**EXERCISE TASK**
Reproduce each line from the first in the data through the line that contains "m_flex, ph, bev=0.2)" exactly; give nothing else.

## begin RECORDED INFORMATION

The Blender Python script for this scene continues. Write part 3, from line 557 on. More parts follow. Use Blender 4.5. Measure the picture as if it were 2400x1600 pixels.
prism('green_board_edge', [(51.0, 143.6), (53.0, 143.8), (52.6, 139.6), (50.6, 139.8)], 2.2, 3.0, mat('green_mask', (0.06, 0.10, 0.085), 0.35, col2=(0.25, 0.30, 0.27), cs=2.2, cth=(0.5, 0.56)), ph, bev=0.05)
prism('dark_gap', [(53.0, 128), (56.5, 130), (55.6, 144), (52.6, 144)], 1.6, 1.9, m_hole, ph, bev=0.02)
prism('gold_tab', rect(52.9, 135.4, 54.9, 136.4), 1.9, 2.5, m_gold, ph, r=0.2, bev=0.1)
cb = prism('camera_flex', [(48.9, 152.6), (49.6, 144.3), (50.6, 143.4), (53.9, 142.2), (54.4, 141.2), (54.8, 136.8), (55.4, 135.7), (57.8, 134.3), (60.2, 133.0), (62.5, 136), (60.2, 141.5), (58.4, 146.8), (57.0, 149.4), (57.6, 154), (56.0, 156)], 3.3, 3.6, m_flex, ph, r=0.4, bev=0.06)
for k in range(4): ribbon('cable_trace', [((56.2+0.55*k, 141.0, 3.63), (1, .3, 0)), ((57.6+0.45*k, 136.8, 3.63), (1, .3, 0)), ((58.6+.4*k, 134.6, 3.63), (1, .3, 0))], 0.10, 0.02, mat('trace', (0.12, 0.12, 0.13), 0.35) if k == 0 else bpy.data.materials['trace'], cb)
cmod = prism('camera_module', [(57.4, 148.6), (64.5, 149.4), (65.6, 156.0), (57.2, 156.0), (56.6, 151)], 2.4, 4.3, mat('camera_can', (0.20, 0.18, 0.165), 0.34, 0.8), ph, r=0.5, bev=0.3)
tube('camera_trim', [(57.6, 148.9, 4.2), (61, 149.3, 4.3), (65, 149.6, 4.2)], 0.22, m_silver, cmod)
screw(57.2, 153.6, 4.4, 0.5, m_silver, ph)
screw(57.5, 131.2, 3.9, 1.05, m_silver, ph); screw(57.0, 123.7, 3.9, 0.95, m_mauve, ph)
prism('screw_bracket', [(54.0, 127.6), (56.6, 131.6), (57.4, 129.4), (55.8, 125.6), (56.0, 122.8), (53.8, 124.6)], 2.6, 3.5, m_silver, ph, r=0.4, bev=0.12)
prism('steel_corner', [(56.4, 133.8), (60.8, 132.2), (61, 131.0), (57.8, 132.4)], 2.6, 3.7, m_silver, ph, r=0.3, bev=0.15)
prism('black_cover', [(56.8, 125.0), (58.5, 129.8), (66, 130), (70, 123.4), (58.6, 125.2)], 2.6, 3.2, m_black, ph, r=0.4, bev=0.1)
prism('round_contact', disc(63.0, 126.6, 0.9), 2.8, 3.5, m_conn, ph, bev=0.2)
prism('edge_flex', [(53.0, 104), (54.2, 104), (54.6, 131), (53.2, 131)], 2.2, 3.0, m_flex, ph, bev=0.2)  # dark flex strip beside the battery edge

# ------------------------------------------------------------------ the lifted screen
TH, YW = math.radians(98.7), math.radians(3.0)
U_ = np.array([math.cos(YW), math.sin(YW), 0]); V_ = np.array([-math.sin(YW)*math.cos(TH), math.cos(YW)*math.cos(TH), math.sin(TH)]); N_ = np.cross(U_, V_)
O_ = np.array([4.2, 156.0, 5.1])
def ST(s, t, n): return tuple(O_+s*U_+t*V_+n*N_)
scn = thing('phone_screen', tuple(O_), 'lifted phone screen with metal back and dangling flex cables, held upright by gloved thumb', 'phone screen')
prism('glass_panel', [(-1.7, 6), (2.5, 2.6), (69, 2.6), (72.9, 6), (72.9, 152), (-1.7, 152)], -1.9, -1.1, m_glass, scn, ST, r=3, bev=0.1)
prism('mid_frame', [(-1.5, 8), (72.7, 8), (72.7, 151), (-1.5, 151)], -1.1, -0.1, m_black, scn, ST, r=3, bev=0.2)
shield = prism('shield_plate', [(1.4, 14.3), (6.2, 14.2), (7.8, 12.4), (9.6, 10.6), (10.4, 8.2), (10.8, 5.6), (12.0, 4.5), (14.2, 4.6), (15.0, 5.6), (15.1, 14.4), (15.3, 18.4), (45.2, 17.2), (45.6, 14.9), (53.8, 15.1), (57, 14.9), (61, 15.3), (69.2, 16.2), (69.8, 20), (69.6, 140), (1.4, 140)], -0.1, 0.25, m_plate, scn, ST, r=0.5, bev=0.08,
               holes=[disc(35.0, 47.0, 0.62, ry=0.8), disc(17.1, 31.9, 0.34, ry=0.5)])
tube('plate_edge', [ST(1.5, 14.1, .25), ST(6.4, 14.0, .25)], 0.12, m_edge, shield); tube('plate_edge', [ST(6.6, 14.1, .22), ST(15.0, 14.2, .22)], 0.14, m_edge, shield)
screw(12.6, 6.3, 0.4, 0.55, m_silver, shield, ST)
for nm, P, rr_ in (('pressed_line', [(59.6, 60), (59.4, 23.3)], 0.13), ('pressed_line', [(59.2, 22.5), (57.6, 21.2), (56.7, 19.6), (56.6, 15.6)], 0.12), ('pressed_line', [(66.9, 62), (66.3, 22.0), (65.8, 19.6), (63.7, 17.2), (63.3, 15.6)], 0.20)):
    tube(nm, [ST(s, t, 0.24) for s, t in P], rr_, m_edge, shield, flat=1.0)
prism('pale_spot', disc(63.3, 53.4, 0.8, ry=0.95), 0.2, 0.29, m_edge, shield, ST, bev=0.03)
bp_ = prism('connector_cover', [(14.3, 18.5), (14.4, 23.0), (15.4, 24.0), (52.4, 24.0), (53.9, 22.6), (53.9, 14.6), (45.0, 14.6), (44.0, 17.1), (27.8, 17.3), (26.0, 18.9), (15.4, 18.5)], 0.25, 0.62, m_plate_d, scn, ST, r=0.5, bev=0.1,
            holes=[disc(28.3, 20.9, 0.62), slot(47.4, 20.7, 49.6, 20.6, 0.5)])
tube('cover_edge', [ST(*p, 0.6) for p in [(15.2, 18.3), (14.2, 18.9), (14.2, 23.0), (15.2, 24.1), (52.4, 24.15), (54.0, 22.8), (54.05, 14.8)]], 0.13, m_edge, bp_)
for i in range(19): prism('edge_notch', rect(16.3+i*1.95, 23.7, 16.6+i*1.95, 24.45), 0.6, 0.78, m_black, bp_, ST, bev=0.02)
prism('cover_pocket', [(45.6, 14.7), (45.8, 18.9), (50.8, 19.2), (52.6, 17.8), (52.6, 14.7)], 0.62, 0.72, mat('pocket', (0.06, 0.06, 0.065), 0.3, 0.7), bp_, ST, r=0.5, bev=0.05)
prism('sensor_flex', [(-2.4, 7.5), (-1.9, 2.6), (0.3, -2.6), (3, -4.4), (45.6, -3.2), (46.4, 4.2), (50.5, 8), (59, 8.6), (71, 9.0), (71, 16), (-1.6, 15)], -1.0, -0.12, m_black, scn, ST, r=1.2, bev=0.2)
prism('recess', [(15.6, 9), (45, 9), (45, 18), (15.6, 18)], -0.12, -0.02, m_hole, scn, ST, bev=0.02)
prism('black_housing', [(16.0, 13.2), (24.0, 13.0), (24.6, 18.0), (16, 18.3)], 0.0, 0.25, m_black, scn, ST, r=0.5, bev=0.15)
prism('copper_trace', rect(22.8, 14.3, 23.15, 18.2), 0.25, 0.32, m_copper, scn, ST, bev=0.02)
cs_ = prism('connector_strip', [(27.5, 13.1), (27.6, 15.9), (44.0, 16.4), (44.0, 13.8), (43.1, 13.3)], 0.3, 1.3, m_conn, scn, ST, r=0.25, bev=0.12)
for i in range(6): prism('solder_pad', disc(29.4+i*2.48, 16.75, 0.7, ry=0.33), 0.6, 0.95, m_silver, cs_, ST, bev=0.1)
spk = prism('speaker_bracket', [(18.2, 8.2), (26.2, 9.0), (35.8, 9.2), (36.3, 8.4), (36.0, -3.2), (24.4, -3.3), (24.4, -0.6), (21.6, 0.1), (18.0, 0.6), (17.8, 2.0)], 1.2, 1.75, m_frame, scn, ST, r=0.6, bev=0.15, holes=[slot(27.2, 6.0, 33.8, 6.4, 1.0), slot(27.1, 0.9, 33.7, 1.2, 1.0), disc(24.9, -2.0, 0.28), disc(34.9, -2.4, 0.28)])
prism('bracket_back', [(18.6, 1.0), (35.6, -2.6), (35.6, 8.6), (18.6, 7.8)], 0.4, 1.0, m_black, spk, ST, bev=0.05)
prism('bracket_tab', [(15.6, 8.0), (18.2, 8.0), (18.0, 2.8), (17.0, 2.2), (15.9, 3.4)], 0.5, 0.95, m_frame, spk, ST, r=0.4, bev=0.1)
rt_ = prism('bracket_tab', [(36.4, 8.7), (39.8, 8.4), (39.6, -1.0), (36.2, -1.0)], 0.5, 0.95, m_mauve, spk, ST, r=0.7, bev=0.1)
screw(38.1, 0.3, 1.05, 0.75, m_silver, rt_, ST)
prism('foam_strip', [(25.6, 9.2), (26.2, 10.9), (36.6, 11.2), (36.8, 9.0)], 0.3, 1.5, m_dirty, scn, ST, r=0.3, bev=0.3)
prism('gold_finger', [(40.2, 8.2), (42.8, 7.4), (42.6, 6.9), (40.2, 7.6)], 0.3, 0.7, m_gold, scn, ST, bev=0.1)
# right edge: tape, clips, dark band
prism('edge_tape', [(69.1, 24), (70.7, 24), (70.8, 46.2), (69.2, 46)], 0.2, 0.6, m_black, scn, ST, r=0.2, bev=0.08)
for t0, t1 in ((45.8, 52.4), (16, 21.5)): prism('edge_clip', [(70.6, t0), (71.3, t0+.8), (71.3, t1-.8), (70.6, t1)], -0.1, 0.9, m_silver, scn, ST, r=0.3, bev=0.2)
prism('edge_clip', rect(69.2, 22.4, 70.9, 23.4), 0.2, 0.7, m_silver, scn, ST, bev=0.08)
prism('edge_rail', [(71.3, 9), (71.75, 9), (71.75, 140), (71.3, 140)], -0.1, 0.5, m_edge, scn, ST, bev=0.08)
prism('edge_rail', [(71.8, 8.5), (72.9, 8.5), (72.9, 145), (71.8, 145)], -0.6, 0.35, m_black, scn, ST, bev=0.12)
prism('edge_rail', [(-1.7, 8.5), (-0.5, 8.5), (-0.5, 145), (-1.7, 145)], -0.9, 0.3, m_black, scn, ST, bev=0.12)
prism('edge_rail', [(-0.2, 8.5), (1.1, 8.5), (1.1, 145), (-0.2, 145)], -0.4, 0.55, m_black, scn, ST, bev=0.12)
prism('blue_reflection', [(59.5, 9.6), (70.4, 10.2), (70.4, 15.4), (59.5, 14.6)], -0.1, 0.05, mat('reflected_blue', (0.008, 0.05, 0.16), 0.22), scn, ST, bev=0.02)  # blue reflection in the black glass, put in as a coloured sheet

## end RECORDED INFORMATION

**THE RESULT**
The Blender Python script for this scene continues. Write part 3, from line 557 on. More parts follow. Use Blender 4.5. Measure the picture as if it were 2400x1600 pixels.
prism('green_board_edge', [(51.0, 143.6), (53.0, 143.8), (52.6, 139.6), (50.6, 139.8)], 2.2, 3.0, mat('green_mask', (0.06, 0.10, 0.085), 0.35, col2=(0.25, 0.30, 0.27), cs=2.2, cth=(0.5, 0.56)), ph, bev=0.05)
prism('dark_gap', [(53.0, 128), (56.5, 130), (55.6, 144), (52.6, 144)], 1.6, 1.9, m_hole, ph, bev=0.02)
prism('gold_tab', rect(52.9, 135.4, 54.9, 136.4), 1.9, 2.5, m_gold, ph, r=0.2, bev=0.1)
cb = prism('camera_flex', [(48.9, 152.6), (49.6, 144.3), (50.6, 143.4), (53.9, 142.2), (54.4, 141.2), (54.8, 136.8), (55.4, 135.7), (57.8, 134.3), (60.2, 133.0), (62.5, 136), (60.2, 141.5), (58.4, 146.8), (57.0, 149.4), (57.6, 154), (56.0, 156)], 3.3, 3.6, m_flex, ph, r=0.4, bev=0.06)
for k in range(4): ribbon('cable_trace', [((56.2+0.55*k, 141.0, 3.63), (1, .3, 0)), ((57.6+0.45*k, 136.8, 3.63), (1, .3, 0)), ((58.6+.4*k, 134.6, 3.63), (1, .3, 0))], 0.10, 0.02, mat('trace', (0.12, 0.12, 0.13), 0.35) if k == 0 else bpy.data.materials['trace'], cb)
cmod = prism('camera_module', [(57.4, 148.6), (64.5, 149.4), (65.6, 156.0), (57.2, 156.0), (56.6, 151)], 2.4, 4.3, mat('camera_can', (0.20, 0.18, 0.165), 0.34, 0.8), ph, r=0.5, bev=0.3)
tube('camera_trim', [(57.6, 148.9, 4.2), (61, 149.3, 4.3), (65, 149.6, 4.2)], 0.22, m_silver, cmod)
screw(57.2, 153.6, 4.4, 0.5, m_silver, ph)
screw(57.5, 131.2, 3.9, 1.05, m_silver, ph); screw(57.0, 123.7, 3.9, 0.95, m_mauve, ph)
prism('screw_bracket', [(54.0, 127.6), (56.6, 131.6), (57.4, 129.4), (55.8, 125.6), (56.0, 122.8), (53.8, 124.6)], 2.6, 3.5, m_silver, ph, r=0.4, bev=0.12)
prism('steel_corner', [(56.4, 133.8), (60.8, 132.2), (61, 131.0), (57.8, 132.4)], 2.6, 3.7, m_silver, ph, r=0.3, bev=0.15)
prism('black_cover', [(56.8, 125.0), (58.5, 129.8), (66, 130), (70, 123.4), (58.6, 125.2)], 2.6, 3.2, m_black, ph, r=0.4, bev=0.1)
prism('round_contact', disc(63.0, 126.6, 0.9), 2.8, 3.5, m_conn, ph, bev=0.2)
prism('edge_flex', [(53.0, 104), (54.2, 104), (54.6, 131), (53.2, 131)], 2.2, 3.0, m_flex, ph, bev=0.2)  # dark flex strip beside the battery edge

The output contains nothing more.